#### SUPPLIED MATERIAL ####

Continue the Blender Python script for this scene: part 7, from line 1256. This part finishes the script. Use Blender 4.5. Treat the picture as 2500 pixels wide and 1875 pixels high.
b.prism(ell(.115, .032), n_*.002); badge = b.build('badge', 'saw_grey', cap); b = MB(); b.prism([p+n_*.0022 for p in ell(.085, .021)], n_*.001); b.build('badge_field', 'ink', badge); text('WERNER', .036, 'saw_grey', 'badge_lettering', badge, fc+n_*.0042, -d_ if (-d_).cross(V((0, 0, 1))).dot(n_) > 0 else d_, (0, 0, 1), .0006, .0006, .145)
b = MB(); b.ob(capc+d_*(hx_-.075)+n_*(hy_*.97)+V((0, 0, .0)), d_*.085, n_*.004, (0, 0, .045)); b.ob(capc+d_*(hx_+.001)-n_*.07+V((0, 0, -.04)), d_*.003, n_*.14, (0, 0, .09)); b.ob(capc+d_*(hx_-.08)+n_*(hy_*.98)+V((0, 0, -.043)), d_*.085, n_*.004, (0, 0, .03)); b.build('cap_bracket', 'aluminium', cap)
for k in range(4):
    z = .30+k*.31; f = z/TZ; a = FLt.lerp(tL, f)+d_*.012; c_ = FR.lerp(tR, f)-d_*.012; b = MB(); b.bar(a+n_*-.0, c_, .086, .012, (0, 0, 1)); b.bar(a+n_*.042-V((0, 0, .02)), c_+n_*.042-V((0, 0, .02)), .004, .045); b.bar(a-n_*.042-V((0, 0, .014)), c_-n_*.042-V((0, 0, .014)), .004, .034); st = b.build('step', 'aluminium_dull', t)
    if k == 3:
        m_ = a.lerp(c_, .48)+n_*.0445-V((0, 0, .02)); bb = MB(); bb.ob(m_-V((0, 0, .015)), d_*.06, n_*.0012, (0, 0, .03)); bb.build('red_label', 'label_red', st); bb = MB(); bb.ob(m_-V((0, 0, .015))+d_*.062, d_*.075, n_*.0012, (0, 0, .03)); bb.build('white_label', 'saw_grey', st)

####

■ WHAT YOU NEED TO DO
Repeat the data above, word for word.

■ ANSWER TO THIS EXERCISE
Continue the Blender Python script for this scene: part 7, from line 1256. This part finishes the script. Use Blender 4.5. Treat the picture as 2500 pixels wide and 1875 pixels high.
b.prism(ell(.115, .032), n_*.002); badge = b.build('badge', 'saw_grey', cap); b = MB(); b.prism([p+n_*.0022 for p in ell(.085, .021)], n_*.001); b.build('badge_field', 'ink', badge); text('WERNER', .036, 'saw_grey', 'badge_lettering', badge, fc+n_*.0042, -d_ if (-d_).cross(V((0, 0, 1))).dot(n_) > 0 else d_, (0, 0, 1), .0006, .0006, .145)
b = MB(); b.ob(capc+d_*(hx_-.075)+n_*(hy_*.97)+V((0, 0, .0)), d_*.085, n_*.004, (0, 0, .045)); b.ob(capc+d_*(hx_+.001)-n_*.07+V((0, 0, -.04)), d_*.003, n_*.14, (0, 0, .09)); b.ob(capc+d_*(hx_-.08)+n_*(hy_*.98)+V((0, 0, -.043)), d_*.085, n_*.004, (0, 0, .03)); b.build('cap_bracket', 'aluminium', cap)
for k in range(4):
    z = .30+k*.31; f = z/TZ; a = FLt.lerp(tL, f)+d_*.012; c_ = FR.lerp(tR, f)-d_*.012; b = MB(); b.bar(a+n_*-.0, c_, .086, .012, (0, 0, 1)); b.bar(a+n_*.042-V((0, 0, .02)), c_+n_*.042-V((0, 0, .02)), .004, .045); b.bar(a-n_*.042-V((0, 0, .014)), c_-n_*.042-V((0, 0, .014)), .004, .034); st = b.build('step', 'aluminium_dull', t)
    if k == 3:
        m_ = a.lerp(c_, .48)+n_*.0445-V((0, 0, .02)); bb = MB(); bb.ob(m_-V((0, 0, .015)), d_*.06, n_*.0012, (0, 0, .03)); bb.build('red_label', 'label_red', st); bb = MB(); bb.ob(m_-V((0, 0, .015))+d_*.062, d_*.075, n_*.0012, (0, 0, .03)); bb.build('white_label', 'saw_grey', st)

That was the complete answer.